James Brown and Breakbeats

This is where my influences really started to grow. Coming out of the reggae sound system scene and then going into the street culture of hip hop, I was experimenting with sounds and that led me to start collecting what were called “cuts” back then. I got into finding out what certain scratch sounds were on records, which then led me to James Brown and to finding out what breakbeats were. Collecting breaks took me in a whole new world of music and it was a real voyage of discovery with people like Earth, Wind & Fire, Curtis Mayfield and Ike Turner. I was unearthing all this incredible music through these familiar cuts I’d heard on hip hop records.

I will always be grateful to hip hop for giving me that broad horizon. If it wasn’t for hip hop, I wouldn’t have the record collection I have now, although it’s not just all hip hop records. My collection covers a very wide spectrum of music of different styles and from different decades.

Chicago

Disco and funk records became a big part of my collection and from there I got connected into the early house scene. I’d be buying Chicago house tracks, but without really even knowing that’s what they were. I was just buying them because they were great tracks. I got into Trax Records and was buying stuff by Marshall Jefferson, Adonis, Steve “Silk” Hurley, Darryl Pandy and other Chicago house artists. That was just incredible.

House music swept the dancefloor for us. I remember in 1985, we would go to clubs or to all-dayers as dance crews, and we’d make circles at these events and be getting down to what are now considered classic house tracks. There were no raves back then. The music was just the music. We didn’t know anything about the amazing clubs like The Warehouse in Chicago, which is where this music was derived from.

Downbeat

Me and Boy Wonder [Kevin Harper, half of Nightmares On Wax for the first album only] started running our own club night in Leeds called Downbeat in 1986. We did it for three years, through until 1989. Being in that environment, playing tunes, collecting hip hop records, getting the rare tracks that nobody else had, getting into the whole rare groove thing, that’s what me and Kevin were about.

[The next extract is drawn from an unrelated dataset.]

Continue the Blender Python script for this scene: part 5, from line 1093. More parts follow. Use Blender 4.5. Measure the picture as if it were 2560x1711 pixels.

And in the middle of all that, we had this desire to make a record. Kevin was great at beatboxing and I rapped and scratched a bit, so we had that b-boy element. Once we got some equipment, we started making tunes together and the obvious thing was to drop them at our club night. So that’s what we did. 


We were taking demos down there and playing them off a cassette. Playing cassettes in a nightclub – imagine doing that now!

We released our first EP in 1989 on Poverty Records. It was called ‘Let It Roll’. It led to us meeting Steve Beckett and then getting a deal with Warp Records. Nightmares On Wax were Warp’s second ever signing.

Aswad and Hyde Park

Throughout this journey, I’ve always had music in my life, even back when I was seven. My influences really do come from the bare necessities, from being attracted to the music that was around me in my neighbourhood, the music of my environment.

Something I remember very clearly was being 13 years old and getting my first Walkman. The first album I listened to on it was Aswad’s ‘New Chapter’. 

It was actually my brother who had ‘New Chapter’ and I had ‘A New Chapter of Dub’. I remember walking around Hyde Park for hours and hours on my own just listening to this one album, enjoying the experience of having headphones on and walking round the streets listening to this great music with Aswad’s great production. Walking round my streetlamp-lit neighbourhood listening to that album is such a strong memory for me.